◆ **What you will do**:
Scan the records below for lines with the word "picture", then state how many you find and nothing else.

◆ **Material for the task**:
....................
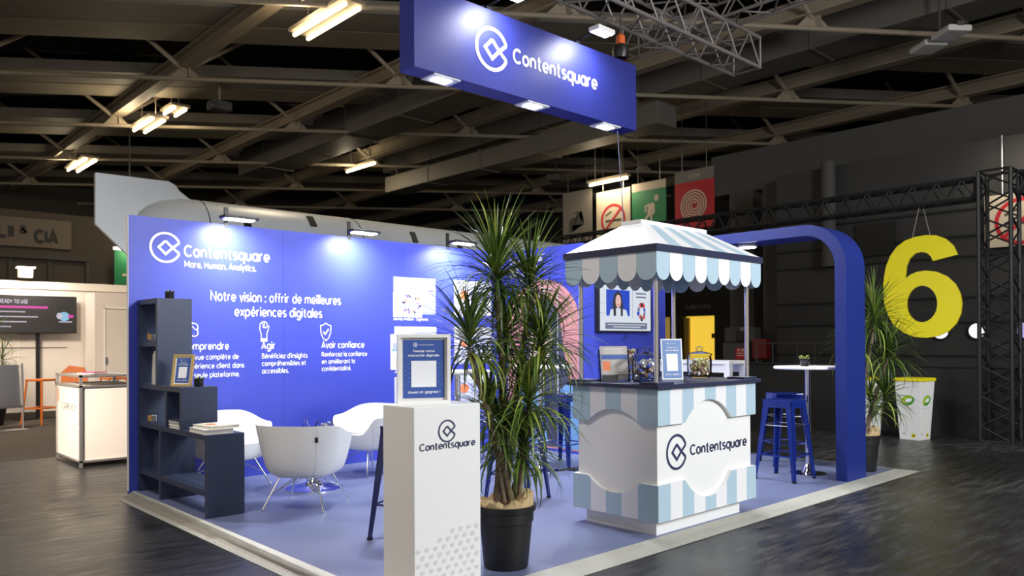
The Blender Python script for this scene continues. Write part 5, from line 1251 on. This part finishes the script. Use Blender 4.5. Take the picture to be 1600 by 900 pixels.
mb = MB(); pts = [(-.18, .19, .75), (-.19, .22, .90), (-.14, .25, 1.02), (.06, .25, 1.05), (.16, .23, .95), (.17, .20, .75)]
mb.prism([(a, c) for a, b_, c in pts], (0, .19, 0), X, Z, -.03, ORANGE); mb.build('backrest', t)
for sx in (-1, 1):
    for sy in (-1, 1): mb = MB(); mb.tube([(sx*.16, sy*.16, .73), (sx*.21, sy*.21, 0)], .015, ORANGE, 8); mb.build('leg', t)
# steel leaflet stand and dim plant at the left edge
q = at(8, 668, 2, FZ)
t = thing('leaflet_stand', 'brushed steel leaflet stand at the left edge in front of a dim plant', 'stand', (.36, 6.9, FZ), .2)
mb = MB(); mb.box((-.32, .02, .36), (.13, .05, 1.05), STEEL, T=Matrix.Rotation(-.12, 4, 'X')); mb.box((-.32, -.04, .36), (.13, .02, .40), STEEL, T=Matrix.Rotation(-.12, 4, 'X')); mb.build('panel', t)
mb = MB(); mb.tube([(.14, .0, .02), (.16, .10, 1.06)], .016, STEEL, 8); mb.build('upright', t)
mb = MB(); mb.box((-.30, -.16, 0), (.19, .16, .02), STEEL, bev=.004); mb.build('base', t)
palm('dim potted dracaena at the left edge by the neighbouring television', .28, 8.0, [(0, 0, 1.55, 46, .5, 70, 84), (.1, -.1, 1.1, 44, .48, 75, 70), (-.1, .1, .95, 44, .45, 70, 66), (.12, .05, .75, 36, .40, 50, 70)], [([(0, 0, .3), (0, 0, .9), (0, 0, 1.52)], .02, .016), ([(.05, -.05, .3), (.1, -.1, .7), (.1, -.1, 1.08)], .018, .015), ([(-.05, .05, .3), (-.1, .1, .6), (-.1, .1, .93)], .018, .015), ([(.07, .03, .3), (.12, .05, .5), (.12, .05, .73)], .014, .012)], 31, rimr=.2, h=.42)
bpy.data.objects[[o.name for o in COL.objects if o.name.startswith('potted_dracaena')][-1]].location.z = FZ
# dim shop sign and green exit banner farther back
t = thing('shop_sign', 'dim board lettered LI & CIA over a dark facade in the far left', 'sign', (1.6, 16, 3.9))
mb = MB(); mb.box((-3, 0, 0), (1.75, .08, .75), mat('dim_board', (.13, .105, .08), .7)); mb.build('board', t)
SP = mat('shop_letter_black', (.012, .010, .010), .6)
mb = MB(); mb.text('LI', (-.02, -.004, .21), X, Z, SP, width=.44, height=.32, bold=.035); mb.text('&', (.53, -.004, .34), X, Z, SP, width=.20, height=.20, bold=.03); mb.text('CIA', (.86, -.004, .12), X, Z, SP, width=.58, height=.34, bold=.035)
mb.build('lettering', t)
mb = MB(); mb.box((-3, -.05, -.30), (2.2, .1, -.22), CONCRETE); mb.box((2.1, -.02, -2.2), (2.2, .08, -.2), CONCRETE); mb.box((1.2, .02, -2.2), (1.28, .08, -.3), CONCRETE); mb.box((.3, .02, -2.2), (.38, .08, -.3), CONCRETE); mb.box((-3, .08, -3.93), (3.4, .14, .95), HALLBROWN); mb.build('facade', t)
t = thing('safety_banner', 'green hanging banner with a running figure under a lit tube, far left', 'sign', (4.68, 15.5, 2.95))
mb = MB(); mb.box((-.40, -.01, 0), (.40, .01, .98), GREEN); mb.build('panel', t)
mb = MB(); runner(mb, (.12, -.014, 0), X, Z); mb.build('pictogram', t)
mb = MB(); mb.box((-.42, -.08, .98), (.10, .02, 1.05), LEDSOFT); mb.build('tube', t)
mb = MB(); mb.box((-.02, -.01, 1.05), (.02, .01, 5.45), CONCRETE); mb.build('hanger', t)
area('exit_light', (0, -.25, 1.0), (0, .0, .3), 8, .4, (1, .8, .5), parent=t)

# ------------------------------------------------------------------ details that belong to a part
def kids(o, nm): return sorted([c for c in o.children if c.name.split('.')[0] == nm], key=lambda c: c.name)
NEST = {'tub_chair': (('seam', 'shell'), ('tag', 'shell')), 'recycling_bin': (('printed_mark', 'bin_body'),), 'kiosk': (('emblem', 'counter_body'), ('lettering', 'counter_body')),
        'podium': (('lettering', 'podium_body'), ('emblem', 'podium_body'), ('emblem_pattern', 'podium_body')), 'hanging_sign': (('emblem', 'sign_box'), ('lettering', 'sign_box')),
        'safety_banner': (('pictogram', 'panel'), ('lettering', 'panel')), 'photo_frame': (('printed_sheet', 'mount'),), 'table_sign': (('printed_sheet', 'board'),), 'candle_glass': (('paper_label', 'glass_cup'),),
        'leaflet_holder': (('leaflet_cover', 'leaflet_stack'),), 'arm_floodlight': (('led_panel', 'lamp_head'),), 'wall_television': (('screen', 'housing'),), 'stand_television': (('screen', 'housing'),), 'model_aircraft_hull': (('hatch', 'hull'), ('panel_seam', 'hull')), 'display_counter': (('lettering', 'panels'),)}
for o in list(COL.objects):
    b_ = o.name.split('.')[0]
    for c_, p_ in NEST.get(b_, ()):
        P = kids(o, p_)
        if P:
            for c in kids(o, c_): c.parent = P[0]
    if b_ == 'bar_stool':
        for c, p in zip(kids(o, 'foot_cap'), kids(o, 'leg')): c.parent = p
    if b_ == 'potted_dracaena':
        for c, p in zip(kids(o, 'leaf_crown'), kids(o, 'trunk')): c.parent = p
....................
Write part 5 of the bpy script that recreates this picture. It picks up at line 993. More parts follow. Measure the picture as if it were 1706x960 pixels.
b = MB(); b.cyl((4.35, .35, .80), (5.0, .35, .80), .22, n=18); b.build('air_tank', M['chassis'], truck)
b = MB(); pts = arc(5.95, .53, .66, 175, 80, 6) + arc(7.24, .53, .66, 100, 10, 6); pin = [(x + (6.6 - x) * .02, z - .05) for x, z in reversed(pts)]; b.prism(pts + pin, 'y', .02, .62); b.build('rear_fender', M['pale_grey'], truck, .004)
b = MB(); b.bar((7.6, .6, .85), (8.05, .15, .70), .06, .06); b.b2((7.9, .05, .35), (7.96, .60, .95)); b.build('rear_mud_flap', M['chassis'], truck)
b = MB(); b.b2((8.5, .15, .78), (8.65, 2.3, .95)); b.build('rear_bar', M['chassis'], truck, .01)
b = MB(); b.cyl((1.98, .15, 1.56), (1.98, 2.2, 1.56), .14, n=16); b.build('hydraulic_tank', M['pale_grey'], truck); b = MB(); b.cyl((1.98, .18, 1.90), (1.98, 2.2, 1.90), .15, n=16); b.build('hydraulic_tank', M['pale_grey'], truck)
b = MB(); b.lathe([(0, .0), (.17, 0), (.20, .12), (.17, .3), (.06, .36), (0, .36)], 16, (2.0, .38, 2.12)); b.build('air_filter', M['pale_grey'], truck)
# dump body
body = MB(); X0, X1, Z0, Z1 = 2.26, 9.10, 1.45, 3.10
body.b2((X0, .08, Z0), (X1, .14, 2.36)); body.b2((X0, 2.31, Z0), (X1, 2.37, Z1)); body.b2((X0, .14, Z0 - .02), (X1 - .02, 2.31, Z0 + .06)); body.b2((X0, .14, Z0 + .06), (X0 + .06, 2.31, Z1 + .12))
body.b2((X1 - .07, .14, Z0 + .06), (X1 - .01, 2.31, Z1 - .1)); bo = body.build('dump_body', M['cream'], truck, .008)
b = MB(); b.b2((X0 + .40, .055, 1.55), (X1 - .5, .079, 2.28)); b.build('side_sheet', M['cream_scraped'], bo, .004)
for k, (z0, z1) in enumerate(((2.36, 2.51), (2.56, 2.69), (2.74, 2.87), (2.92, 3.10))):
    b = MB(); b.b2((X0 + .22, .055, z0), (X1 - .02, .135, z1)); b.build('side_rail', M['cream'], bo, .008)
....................
◆ **Complete output**:
2